Fri Apr 03, 12:26:00 PM 2009  
Blogger John said...

I used to collect Viskupic's drawings when I was a kid. He was an influence on my own art. I had two full books worth of his work but unfortunately they were lost when I moved. Little did I know he lived in Centerport NY not too far from where I had recording studio. I would love to track him down and do an interview with him. It would be great to put together a nice collection of his art into a comprehensive book. His drawings were strong statements of the time and always very imaginative. A real genius.

Fri Mar 26, 08:25:00 AM 2010  
Blogger Sue Anne said...

I had Gary Viskupic as an instructor at New York Tech in the early 80's. He was a very pleasant man and gave interesting assignments. Surrealism had an effect on his work; the odd element, the psychologically jarring effect. He's a master of pen and ink drawing. I loved the course and used to look for his drawings in Newsday. He must be retired by now.

Mon May 24, 02:38:00 PM 2010  
Blogger artaugogo said...

If I had been an illustrator in the 70s--this is EXACTLY what my work would have looked like. I grew up on Long Island too..and I actually COLLECT these TV guides....

Wed Jun 02, 09:30:00 PM 2010  
Blogger Tony said...

I grew up on Viskupic's work as a Newsday reader (even though I had a Daily News route).

I was a newsroom clerk at Newsday in both Garden City and when we moved to Melville (1977-1981). I don't recall working with Viskupic as he was "up" in the editorial area.

However, I did run into him occasionally at the Xerox copier! The machine was the size of a small aircraft carrier. If you study Gary's graphics you can see he incorporates high-contrast copy-of-a-copy-of-a-copy-of-a-copy elements. If you've ever played around with a copier like that you can get the same broken lines as grays disappear. For color illustrations he apparently just inked over the Xerox copy.

Wonderful blog - thank you!

Wed Feb 15, 04:50:00 PM 2012  
Blogger inkyabyss said...

Beautiful stuff. I really enjoyed those. Could you add a larger version of the Sarrazin/Frankenstein: The True Story? That was an important memory from my childhood.

Thanks! Love the blog!
Chris

Mon Aug 15, 07:22:00 PM 2016  
Blogger Joe Giuffrida said...

I was introduced to Gary's artwork by his brother Ernie and in English class at Deer Park High School in 1971. Ernie would occasionally bring in clips of Gary's political cartoons from news day. This gave me the inspiration to enroll in Lewis a Wilson's technological school program for commercial art. Sadly for me I became so intimidated by the work other students were doing that I switched out and into a carpentry program. I've always regretted this. Now at sixty, Im finally returning to my first love as an artist. I lost over forty years, but better late than never. Great article.
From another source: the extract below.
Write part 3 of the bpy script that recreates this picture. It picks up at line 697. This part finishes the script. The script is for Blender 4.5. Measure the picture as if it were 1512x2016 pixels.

Tue Aug 30, 10:58:00 AM 2016  
Blogger Rob S said...

After living in Centerport for 30+ years, I just found out he lived 2 doors down from me and he was a hoarder... They just emptied his house ((40) 30 yard dumpsters full) of his life in the garbage including TONS of his art - I wish I had known this a week earlier. Apparently he also was a Nazi War Collector - he had MILLIONS of dollars of artifacts in his home. Transparently he was the biggest seller of this memorabilia on eBay.. I took a bunch of books and photographs including albums from the trash to go through... What I found out about him is intriguing me!

Wed Oct 18, 07:26:00 PM 2017  
Blogger Ernie Viskupic said...

Rob S: As Gary's brother, I'd like to clarify some of the inaccuracies in your post. First, due to his health issues, we found it in his best interest for Gary to be cared for in an assisted living facility, where he is doing quite well. True, my brother had become somewhat of a hoarder. But his hoard consisted mainly of books. He was always collecting books, especially if he could use them for reference in his artwork. In preparing the property for sale, a clean-out was performed. Yes, there were a number of large dumpsters used, but certainly nowhere near the 40 you mention. As for the “TONS” of artwork discarded, his art was inventoried in the clean-out process. Whatever was discarded was deemed too damaged to keep. The rest has been preserved offsite. It is true that he collected militaria, but his focus was on Imperial German artifacts, items used in World War I and before. While he collected some World War II items and thus inevitably some Nazi items, his collection was 98% Imperial. Although his collection was valuable, I can assure you it is not worth MILLIONS. The collection has also been moved offsite. True, he had an account with eBay, but he in no way was the "biggest seller of this memorabilia". He did a bit of trading, but I am sure he bought many more items than he sold. As anything discarded in a dumpster is fair game, I can't fault you for "liberating" items from them. I've been known to do the same in the past. What is somewhat disturbing is to think that any personal photos and albums were mistakenly discarded, but I'm glad you find them intriguing. Ernie Viskupic

Fri Oct 20, 02:36:00 PM 2017  
Blogger psaur said...

Ernie, thank you for the edification. I had actually just been looking for a way to get in touch with you, as I was very disturbed by what Rob had reported. I was hoping it would turn out to be inaccurate, as the thought of your brother's work being left in a Dumpster on the street was sickening to me (not to mention an extensive collection of war memorabilia). I'm glad to hear he's well, and please give him my regards as a lifelong fan. If he's aware of this blog and my continuing posts showing his Newsday work over the years, I hope he's okay with that. If you care to do so, drop me a line at hugo1000faces (at) gmail (dot) com.
And Rob, if the things you took from the trash were indeed personal items, I hope you'll find a way to return them to the family (but yes, I'd have done the same since trash is fair game).